BAWATI, Egypt — The windswept peak of Black Mountain could be the perfect place to watch a sunset. Normally quiet and isolated from the rest of the world, the narrow ridge overlooks Bahariya Oasis, a lush depression of palm trees in the middle of Egypt’s remote Western Desert.

But everyday, minutes before the sun dips below the horizon, buses and SUVs packed with foreign tourists climb the barren rocks of the mountain. The tranquility is disrupted into a loud jumble of languages, as tourists snap photos and toss rocks off the cliff, before hurtling off to the next stop on their guided oasis tour.

Ecotourism is taking off throughout Egypt, boosting an economy already heavily dependent on tourism revenue.
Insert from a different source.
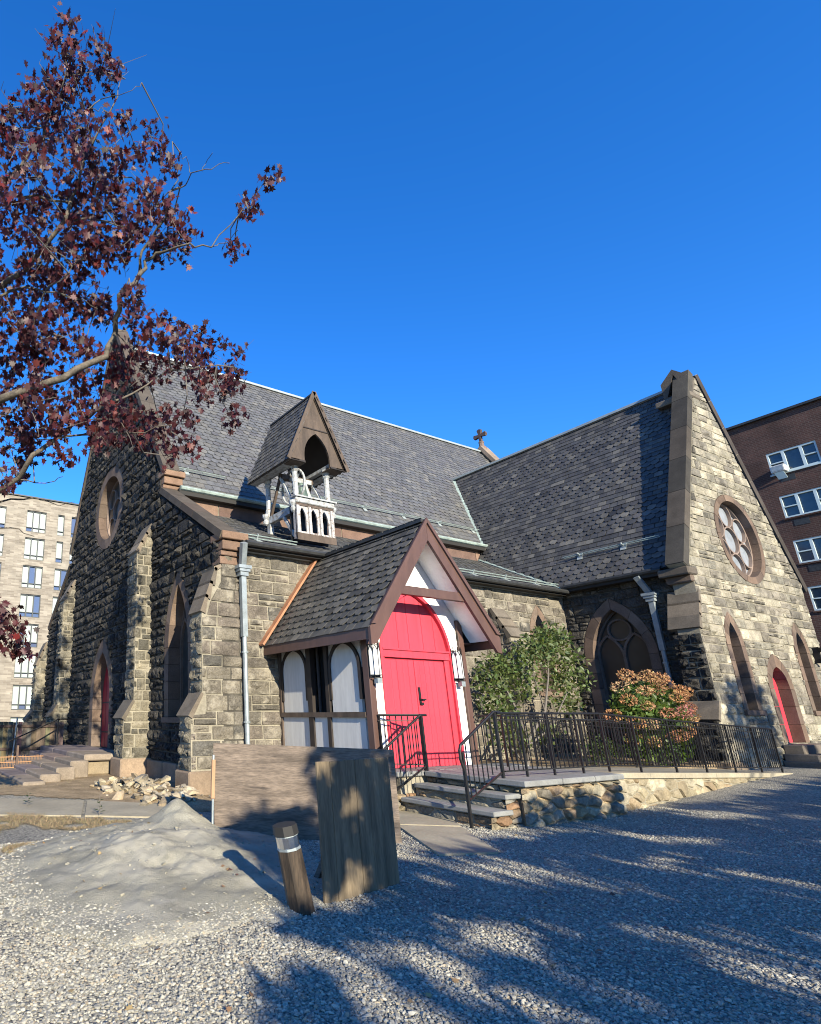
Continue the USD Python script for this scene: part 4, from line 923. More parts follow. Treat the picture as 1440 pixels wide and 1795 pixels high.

Bahariya is among those destinations increasingly popular for their pristine natural environment.

However, Egypt is quickly learning the need for balance between environment and  development, amid concerns that tourism is stressing the country's fragile ecosystems to the point of collapse.

And the debate on ecotourism is even being had here, on the dusty streets of Bahariya’s largest village.

Ali Abdel Salem, 58, has lived in Bawati all his life. He has fond memories of the days before an asphalt highway was built linking the oasis to Cairo.

A trip from the capital that once took five days now takes only five hours.

“Fifty years ago, Bahariya was calm and quiet,” said Abdel Salem. “Now it’s starting to feel like Cairo. It’s crowded and noisy.”

Bahariya Oasis, once a thriving agricultural center for the Roman Empire, is now the preferred stepping-stone and supply stop for tourists heading to the surrounding deserts. Newly discovered ancient temples set against a stunning natural backdrop is another reason tourism is increasing here.

In recent years, the number of visitors to Bahariya has climbed so high that one-third of the oasis’ almost 40,000 residents are now working in tourism. Over the past decade, unemployment decreased as the number of hotels in Bahariya shot up 500 percent, according to Bahariya’s tourism office.

“Bahariya may be changing, but we need even more tourists if we will survive,” said Assam Tawkif, a tailor who sells tents, cushions, and sleeping bags to local safari companies.

“The government should be promoting Bahariya to get even more people here,” said Tawkif.

Though most of Egypt’s 11 million foreign visitors head straight for the ancient monuments and Red Sea beaches, nearly 10 percent come for the deserts and oases, according Egypt’s Ministry of Tourism.

Eco-lodges have emerged throughout Egypt as a green solution to offset the high number of vacationers.

Tamer El Sayed developed Bahariya’s first eco-lodge in 2005: Qasr el Bawity, a plush 34-room hotel carved into a high ridge on the outskirts of Bawati. The hotel was built entirely of local materials, employs a local Bedouin staff, and separates and treats waste into fertilizer for palm trees in the oasis.